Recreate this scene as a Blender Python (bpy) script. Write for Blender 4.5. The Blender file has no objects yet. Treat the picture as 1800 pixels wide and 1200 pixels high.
============================================================
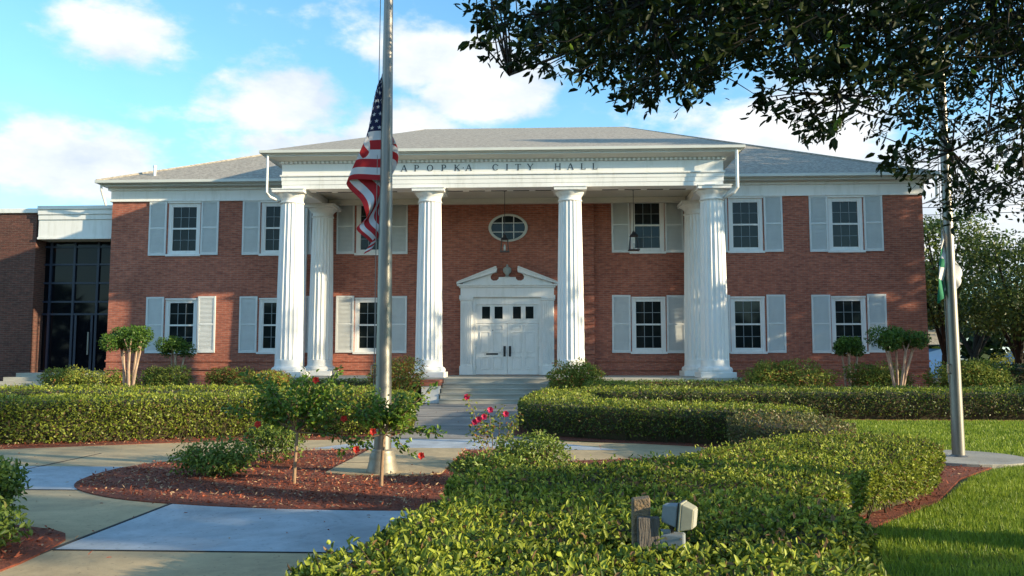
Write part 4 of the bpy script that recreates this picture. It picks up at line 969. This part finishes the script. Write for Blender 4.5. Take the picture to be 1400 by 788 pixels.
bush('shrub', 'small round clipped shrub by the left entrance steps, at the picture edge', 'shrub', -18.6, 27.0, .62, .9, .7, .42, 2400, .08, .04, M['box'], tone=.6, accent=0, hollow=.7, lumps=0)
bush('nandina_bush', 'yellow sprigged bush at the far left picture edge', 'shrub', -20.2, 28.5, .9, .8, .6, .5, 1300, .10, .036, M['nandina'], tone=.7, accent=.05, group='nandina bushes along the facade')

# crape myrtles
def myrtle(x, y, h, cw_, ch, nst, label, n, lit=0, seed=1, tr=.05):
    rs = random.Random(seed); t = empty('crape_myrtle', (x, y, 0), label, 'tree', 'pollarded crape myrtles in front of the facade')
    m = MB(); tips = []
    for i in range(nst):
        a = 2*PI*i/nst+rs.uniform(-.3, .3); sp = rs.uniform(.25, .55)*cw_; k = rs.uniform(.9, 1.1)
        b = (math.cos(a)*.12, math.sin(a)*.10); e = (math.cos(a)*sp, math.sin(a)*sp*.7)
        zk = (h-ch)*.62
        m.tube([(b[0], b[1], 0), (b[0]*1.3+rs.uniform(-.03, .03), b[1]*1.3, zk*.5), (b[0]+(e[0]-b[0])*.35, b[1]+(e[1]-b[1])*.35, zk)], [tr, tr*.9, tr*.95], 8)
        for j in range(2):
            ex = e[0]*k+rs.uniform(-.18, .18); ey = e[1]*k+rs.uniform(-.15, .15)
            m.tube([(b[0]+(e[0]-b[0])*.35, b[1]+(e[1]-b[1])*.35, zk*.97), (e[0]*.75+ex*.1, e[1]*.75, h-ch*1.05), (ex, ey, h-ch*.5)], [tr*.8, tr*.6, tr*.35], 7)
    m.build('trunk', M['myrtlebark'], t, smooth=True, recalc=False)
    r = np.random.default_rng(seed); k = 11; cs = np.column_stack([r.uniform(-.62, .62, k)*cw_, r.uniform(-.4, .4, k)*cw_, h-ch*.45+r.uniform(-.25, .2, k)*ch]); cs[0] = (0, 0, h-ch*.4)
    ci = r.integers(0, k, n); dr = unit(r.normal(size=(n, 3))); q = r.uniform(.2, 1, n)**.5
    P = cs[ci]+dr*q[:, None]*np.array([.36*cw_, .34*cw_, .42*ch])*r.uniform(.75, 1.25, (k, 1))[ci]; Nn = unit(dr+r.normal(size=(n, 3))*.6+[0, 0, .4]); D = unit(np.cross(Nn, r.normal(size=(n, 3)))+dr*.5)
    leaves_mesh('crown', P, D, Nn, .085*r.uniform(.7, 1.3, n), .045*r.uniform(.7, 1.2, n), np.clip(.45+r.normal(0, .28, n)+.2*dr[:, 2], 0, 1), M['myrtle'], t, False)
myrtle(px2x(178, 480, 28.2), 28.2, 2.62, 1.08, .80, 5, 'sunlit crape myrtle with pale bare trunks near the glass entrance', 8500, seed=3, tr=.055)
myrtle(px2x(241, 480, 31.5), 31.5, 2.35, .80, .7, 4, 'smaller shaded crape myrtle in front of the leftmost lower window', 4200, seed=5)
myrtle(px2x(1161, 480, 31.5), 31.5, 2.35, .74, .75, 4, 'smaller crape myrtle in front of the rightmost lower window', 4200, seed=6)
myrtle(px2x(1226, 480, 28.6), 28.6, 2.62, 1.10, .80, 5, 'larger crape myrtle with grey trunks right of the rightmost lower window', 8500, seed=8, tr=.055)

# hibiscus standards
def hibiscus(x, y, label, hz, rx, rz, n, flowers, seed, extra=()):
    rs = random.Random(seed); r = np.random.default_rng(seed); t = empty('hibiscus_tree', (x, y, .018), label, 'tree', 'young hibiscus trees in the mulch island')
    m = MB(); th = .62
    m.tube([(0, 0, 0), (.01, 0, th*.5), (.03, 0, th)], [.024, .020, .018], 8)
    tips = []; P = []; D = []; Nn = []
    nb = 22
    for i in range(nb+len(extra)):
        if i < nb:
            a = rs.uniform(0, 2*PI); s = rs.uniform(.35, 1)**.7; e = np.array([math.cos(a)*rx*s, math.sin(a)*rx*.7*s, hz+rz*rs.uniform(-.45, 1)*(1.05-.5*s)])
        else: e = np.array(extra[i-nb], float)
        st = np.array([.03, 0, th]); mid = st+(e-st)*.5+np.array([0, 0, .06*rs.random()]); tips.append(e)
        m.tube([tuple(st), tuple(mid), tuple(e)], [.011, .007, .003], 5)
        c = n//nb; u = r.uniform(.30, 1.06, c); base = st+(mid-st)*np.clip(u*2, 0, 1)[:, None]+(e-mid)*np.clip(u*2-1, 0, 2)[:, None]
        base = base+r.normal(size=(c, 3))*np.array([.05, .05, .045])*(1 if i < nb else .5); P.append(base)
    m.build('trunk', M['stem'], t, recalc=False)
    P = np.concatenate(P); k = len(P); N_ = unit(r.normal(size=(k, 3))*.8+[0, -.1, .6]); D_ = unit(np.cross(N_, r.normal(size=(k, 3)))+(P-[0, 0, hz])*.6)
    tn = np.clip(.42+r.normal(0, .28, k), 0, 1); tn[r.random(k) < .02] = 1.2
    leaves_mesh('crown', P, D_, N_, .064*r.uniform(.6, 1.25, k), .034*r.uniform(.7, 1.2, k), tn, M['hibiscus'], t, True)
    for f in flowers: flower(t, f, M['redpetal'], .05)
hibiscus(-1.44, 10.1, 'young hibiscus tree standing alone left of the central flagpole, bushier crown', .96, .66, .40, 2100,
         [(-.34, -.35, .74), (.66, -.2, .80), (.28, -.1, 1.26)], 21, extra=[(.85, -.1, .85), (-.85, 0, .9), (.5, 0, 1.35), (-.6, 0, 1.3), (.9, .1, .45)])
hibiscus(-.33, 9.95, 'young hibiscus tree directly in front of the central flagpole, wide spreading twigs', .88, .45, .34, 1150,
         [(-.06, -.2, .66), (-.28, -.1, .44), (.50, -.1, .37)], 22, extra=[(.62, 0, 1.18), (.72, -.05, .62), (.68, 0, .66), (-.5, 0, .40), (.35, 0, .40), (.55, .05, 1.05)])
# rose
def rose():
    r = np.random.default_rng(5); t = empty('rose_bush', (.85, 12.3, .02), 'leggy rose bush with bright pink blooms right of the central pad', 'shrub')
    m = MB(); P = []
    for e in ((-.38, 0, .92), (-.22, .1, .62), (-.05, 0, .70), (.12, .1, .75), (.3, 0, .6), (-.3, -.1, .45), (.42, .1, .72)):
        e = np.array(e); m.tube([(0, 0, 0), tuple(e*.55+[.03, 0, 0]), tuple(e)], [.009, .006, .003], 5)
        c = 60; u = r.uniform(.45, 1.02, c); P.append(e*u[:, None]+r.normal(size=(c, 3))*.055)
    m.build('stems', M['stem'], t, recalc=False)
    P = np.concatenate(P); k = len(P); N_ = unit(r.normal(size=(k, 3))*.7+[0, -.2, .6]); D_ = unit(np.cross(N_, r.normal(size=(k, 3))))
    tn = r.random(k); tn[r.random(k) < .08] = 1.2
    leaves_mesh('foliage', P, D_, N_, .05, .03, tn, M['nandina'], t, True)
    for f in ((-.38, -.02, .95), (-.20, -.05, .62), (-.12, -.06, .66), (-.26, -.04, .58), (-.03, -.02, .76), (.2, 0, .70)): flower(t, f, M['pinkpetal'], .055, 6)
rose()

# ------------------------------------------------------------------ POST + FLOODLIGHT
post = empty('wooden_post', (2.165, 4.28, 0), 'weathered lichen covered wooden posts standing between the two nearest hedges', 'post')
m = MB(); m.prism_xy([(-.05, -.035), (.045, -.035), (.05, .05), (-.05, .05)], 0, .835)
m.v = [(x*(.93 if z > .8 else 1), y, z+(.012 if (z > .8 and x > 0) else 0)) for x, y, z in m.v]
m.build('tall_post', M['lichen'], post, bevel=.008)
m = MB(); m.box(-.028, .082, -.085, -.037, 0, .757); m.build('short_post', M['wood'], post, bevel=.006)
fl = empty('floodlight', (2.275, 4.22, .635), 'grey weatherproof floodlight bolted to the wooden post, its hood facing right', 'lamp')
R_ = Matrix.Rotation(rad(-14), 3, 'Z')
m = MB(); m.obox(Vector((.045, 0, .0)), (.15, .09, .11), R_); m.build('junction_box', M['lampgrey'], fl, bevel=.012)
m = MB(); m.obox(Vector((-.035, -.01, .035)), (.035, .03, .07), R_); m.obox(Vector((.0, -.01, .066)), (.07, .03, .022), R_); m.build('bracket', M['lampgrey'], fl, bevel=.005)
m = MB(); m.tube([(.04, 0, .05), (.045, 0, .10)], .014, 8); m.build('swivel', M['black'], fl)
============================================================
■ Required work:
From the line with "Write part 4" through the line with "bush('nandina_bush', 'yellow sprigged", set down every line exactly and nothing besides.

■ Exercise response:
Write part 4 of the bpy script that recreates this picture. It picks up at line 969. This part finishes the script. Write for Blender 4.5. Take the picture to be 1400 by 788 pixels.
bush('shrub', 'small round clipped shrub by the left entrance steps, at the picture edge', 'shrub', -18.6, 27.0, .62, .9, .7, .42, 2400, .08, .04, M['box'], tone=.6, accent=0, hollow=.7, lumps=0)
bush('nandina_bush', 'yellow sprigged bush at the far left picture edge', 'shrub', -20.2, 28.5, .9, .8, .6, .5, 1300, .10, .036, M['nandina'], tone=.7, accent=.05, group='nandina bushes along the facade')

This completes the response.